We are in the year 2014 and there is no clear, simple and intuitive way of centering elements in HTML/CSS.

This is absolutely ridiculous and unacceptable. It is unacceptable for users to have to spend hours trying to figure out how to center things. Deprecating tags such as <center> is a mistake.. You have deprecated simplicity and ease in favour of complexity and difficulty. You wanted to create something more flexible but ended up causing trouble.




If you, and entire consortium of software engineers can't do it, then I'll do it myself. Things 

such as centering are fundamental, meaning that they should have been established once and for all, a 

very, very long time ago, back in the years when HTML existed only in design form.




I also advise you very strongly not to rely on a community of developers, that is a mess. Gather a team of 

developers that have a talent for simple, clean, minimalist and intuitive design; this is the future.




What's more, your organization is too large and its structure grew to something like a small society. I 

suggest you rework the structure of your organization and make it small and simple, complexity only slows 

and complicates matters. It renders work inefficient and acts like a barrier to progress; most of the work becomes bureaucratic in nature. At this rate, if you do not follow this suggestion, you'll eventually have to create a policing department who's job is to oversee adherence to bureaucracy. Your work seems to have shifted from developing HTML/CSS to trying to be organized. There is a compromise between organizational level and productivity.

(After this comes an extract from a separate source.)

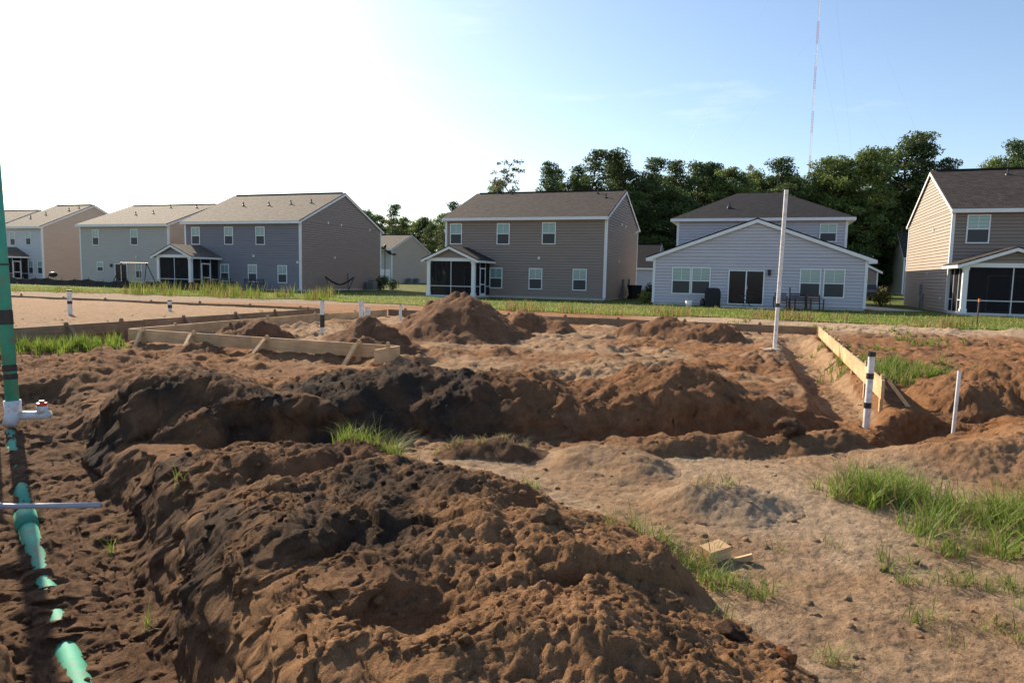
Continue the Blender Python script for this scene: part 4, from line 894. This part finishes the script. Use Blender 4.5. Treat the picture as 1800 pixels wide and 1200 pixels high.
def clod_mesh(seed, sub=2):
    import bmesh
    bm = bmesh.new(); bmesh.ops.create_icosphere(bm, subdivisions=sub, radius=1.0); V = np.array([v.co[:] for v in bm.verts])
    k = 1 + .42 * perlin(V[:, 0] * 1.3 + seed * 9.1 + V[:, 2], V[:, 1] * 1.3 + V[:, 2] * .7, seed) + .30 * perlin(V[:, 0] * 3.1 + seed, V[:, 1] * 3.1 + V[:, 2] * 2, seed + 3)
    V = V * k[:, None] * np.array([1, .85, .65]); F = np.array([[v.index for v in f.verts] for f in bm.faces]); bm.free(); return V, F
CLV = [clod_mesh(i, 2) for i in range(5)]
def clods(n, sampler, smin, smax, colour):
    VS, FS, CS = [], [], []; off = 0; P = sampler(n); Z = total_h(P[:, 0], P[:, 1]); cc = colour(P[:, 0], P[:, 1])
    for i in range(len(P)):
        V, F = CLV[i % 5]; s = smin * (smax / smin) ** (RNG.random() ** 2.2); a_ = RNG.random() * 6.28; c_, s_ = math.cos(a_), math.sin(a_)
        W_ = V * s; W_ = np.stack([W_[:, 0] * c_ - W_[:, 1] * s_ + P[i, 0], W_[:, 0] * s_ + W_[:, 1] * c_ + P[i, 1], W_[:, 2] + Z[i] + s * .15], 1)
        VS.append(W_); FS.append(F + off); CS.append(np.repeat(cc[i][None], len(V), 0)); off += len(V)
    return np.concatenate(VS), np.concatenate(FS), np.concatenate(CS)
def samp(n):
    k = n * 4; y = 2.3 * (20 / 2.3) ** RNG.random(k); x = RNG.uniform(-.9, .9, k) * y
    d, _ = poly_dist(x, y, TRENCH); m = np.where(y < 9.5, np.max([mound_h(j, x, y) for j in range(4)], 0), .1)
    pr = np.where(m > .03, .95, np.where(d < .6, .5, np.where(y < 7, .22, .5))); sel = RNG.random(k) < pr
    return np.stack([x[sel], y[sel]], 1)[:n]
def ccol(x, y):
    ow = np.full(len(x), -1); mh = np.array([mound_h(k, x, y) for k in range(len(MOUNDS))]); ow = np.where(mh.max(0) > .006, mh.argmax(0), -1)
    return soil_colour(x, y, ow) * RNG.uniform(.75, 1.15, (len(x), 1))
V, F, Cc = clods(4200, samp, .005, .030, ccol)
tag(link('soil_crumbs', np_mesh('soil_crumbs', V, F, SOIL, False, Cc, 'soil')), 'crumbs and small clods of soil scattered over the dug ground', 'soil', kind='stuff')
for i, (x, y, s, lb, colc) in enumerate([(.20, 3.42, .075, 'egg shaped brown stone on top of the tan shoulder of the foreground mound', (.26, .16, .09)), (2.72, 6.55, .15, 'large upright clod on the near rim of the cross trench', (.17, .10, .06)), (4.95, 7.35, .14, 'grassy orange clod beside the plain white pole', (.27, .14, .07)), (-1.05, 3.3, .05, 'small round dark stone on the left face of the foreground mound', (.13, .09, .06)), (.95, 2.75, .06, 'dark crumbly clod at the right toe of the foreground mound', (.10, .06, .04)), (1.12, 2.62, .05, 'reddish clod at the bottom right toe of the foreground mound', (.30, .12, .05))]):
    Vc, Fc = clod_mesh(20 + i, 3); o = link('soil_clod', np_mesh('soil_clod', Vc * s, Fc, SOIL, True, np.repeat(np.array([colc]), len(Vc), 0), 'soil'), None, (x, y, hz(x, y) + s * .3), (0, 0, i * 1.3)); tag(o, lb, 'stone' if 'stone' in lb else 'clod')

# ------------------------------------------------------------------ grass
G1 = np.array([.11, .19, .028]); G2 = np.array([.27, .34, .055]); GD = np.array([.045, .085, .018]); STRAW = np.array([.36, .27, .12]); RED = np.array([.22, .13, .06])
def blades(P, h, w_, lean, cols, seg=3, zf=None):
    n = len(P); az = RNG.uniform(0, 2 * np.pi, n); bend = lean * RNG.uniform(.3, 1.3, n); face = az + RNG.uniform(-.6, .6, n) + np.pi / 2
    Z = (zf or total_h)(P[:, 0], P[:, 1]) - .01; V = np.zeros((n, seg * 2 + 1, 3)); wx = np.cos(face); wy = np.sin(face)
    for s in range(seg + 1):
        t = s / seg; r = bend * h * t ** 1.8; z = h * (t - .35 * np.minimum(bend, 1.2) * t ** 2.2); cx = P[:, 0] + np.cos(az) * r; cy = P[:, 1] + np.sin(az) * r
        ww = w_ * (1 - t) ** .7 * (.75 + .5 * t * (1 - t) * 2)
        if s < seg:
            V[:, 2 * s] = np.stack([cx - wx * ww / 2, cy - wy * ww / 2, Z + z], 1); V[:, 2 * s + 1] = np.stack([cx + wx * ww / 2, cy + wy * ww / 2, Z + z], 1)
        else: V[:, 2 * seg] = np.stack([cx, cy, Z + z], 1)
    k = seg * 2 + 1; base = (np.arange(n) * k)[:, None]; T = []
    for s in range(seg - 1): T += [[2 * s, 2 * s + 1, 2 * s + 3], [2 * s, 2 * s + 3, 2 * s + 2]]
    T.append([2 * seg - 2, 2 * seg - 1, 2 * seg]); F = (base[:, :, None] + np.array(T)[None]).reshape(-1, 3)
    return V.reshape(-1, 3), F, np.repeat(cols, k, 0)
def gcols(n, straw=.1, bright=.5):
    t = RNG.random((n, 1)); c = G1 * (1 - t * bright) + G2 * t * bright; m = RNG.random(n) < straw; c[m] = STRAW * RNG.uniform(.7, 1.1, (m.sum(), 1)); return c * RNG.uniform(.75, 1.2, (n, 1))
def grass(name, label, spots, dens, hh, w_, lean=.6, straw=.1, bright=.5, kind=None, cat='grass', group=None, seg=3):
    """spots: (x, y, rx, ry) elliptical areas that hold tufts"""
    PS, HS = [], []
    for x, y, rx, ry in spots:
        nt_ = max(1, int(dens * rx * ry * 3.14)); c = RNG.normal(0, .5, (nt_, 2)) * np.array([rx, ry]) + np.array([x, y])
        for q in c:
            nb = int(RNG.uniform(10, 26)); PS.append(q + RNG.normal(0, .025 + .02 * hh, (nb, 2))); HS.append(hh * RNG.uniform(.35, 1.15) * RNG.uniform(.5, 1.1, nb))
    P = np.concatenate(PS); H = np.concatenate(HS); V, F, Cc = blades(P, H, w_ * RNG.uniform(.6, 1.3, len(P)), lean, gcols(len(P), straw, bright), seg)
    return tag(link(name, np_mesh(name, V, F, BLADE, False, Cc)), label, cat, group, kind)
grass('grass_tuft', 'bushy bright green grass tuft on the dark soil in the centre foreground', [(-.98, 5.5, .16, .14), (-1.0, 5.5, .12, .1), (-1.35, 5.55, .15, .1)], 170, .29, .006, .9, .2, .95)
grass('grass_tuft', 'small green tuft below the sand hump', [(.12, 5.02, .14, .08)], 160, .13, .007, .9, .1)
grass('grass_patch', 'thick patch of long green grass in the right foreground', [(2.75, 5.05, .34, .25), (3.05, 4.85, .35, .22), (3.3, 4.55, .35, .25), (2.55, 4.85, .22, .2), (3.4, 4.25, .3, .2), (2.95, 5.25, .3, .14), (3.75, 4.5, .35, .25), (2.85, 5.0, .4, .2), (2.75, 4.35, .2, .15), (3.1, 4.0, .3, .2), (2.6, 3.95, .15, .1)], 120, .33, .0075, .85, .16, .9, 'stuff')
grass('grass_patch', 'sparse grass tufts straggling toward the bottom right corner', [(2.2, 3.75, .14, .1), (2.42, 3.55, .22, .12), (2.75, 3.45, .25, .15), (2.05, 3.05, .14, .1), (2.0, 4.05, .1, .06), (1.65, 4.0, .07, .05), (2.35, 3.0, .2, .1), (1.0, 2.95, .08, .06), (1.35, 2.75, .12, .08), (2.9, 3.2, .25, .2)], 120, .17, .0055, 1.1, .4, .6, 'stuff')
grass('grass_patch', 'strip of grass along the right toe of the foreground mound', [(.92, 3.95, .12, .12), (1.02, 3.72, .16, .12), (1.14, 3.52, .15, .12), (1.27, 3.35, .12, .1), (.78, 4.1, .08, .08)], 220, .20, .006, 1.0, .22, .6, 'stuff')
grass('dry_grass_tuft', 'tuft of dry straw coloured grass on the low hump in the foreground', [(1.42, 4.78, .16, .12)], 150, .18, .006, 1.1, .85)
grass('dry_grass_tuft', 'clump of turf with dry roots beside the green tuft', [(-.28, 6.0, .25, .1), (-.05, 6.05, .2, .1)], 110, .12, .006, 1.2, .75)
grass('grass_patch', 'bright green grass strip between the green pipe and left form boards', [(-9.6, 12.6, 1.0, .35), (-8.6, 13.2, .9, .4), (-8.2, 13.7, .5, .3), (-10.6, 12.2, .9, .35), (-9.0, 12.9, 1.0, .35)], 46, .36, .015, .5, .05, .9, 'stuff')
grass('grass_patch', 'green grass clumps right of the long form board', [(6.6, 12.3, .6, .6), (7.0, 11.4, .4, .5), (6.9, 13.3, .6, .6), (6.2, 10.9, .3, .4), (7.4, 12.6, .6, .5), (7.8, 10.6, .5, .3)], 36, .36, .015, .6, .12, .8, 'stuff')
sp = [(-7.0 + RNG.normal(0, .4), 15 + i * .9, .3, .35) for i in range(7)] + [(9.5 + RNG.uniform(-2.5, 5), RNG.uniform(12, 23), .5, .35) for i in range(26)] + [(RNG.uniform(2, 12), RNG.uniform(20.5, 26), .7, .3) for i in range(18)]
grass('weeds', 'scattered weeds and thin grass on bare ground round the pads', sp, 12, .22, .016, .7, .3, .5, 'stuff')
for x, y, lb in ((-2.05, 3.72, 'thin green weed arching over the trench side of the foreground mound'), (-2.35, 4.72, 'single upright weed on the rounded dark hump'), (-2.85, 4.75, 'small yellowing weed where the grey conduit meets the soil'), (.62, 3.98, 'thin tall grass blades beside the tan mound shoulder')):
    P = np.array([[x, y]]) + RNG.normal(0, .02, (12, 2)); V, F, Cc = blades(P, RNG.uniform(.10, .26, 12), np.full(12, .007), .9, gcols(12, .15, .9)); tag(link('weed', np_mesh('weed', V, F, BLADE, False, Cc)), lb, 'weed')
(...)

Finally I suggest you adopt a philosophy of taking the time to do things right, and do them right the first time. Go back to the drawing board, and design from scratch if you need to; make sure you address this any and all fundamentals, incarnating them into something simple and intuitive, once and forever. When designing a language, always design it in a way that would simplify and facilitate the work of a programmer. Intuitive design wins everyone over. The rule of thumb is that if a programmer needs to spend more than 5 minutes figuring out how to do something, particularly something fundamental, then there's problem.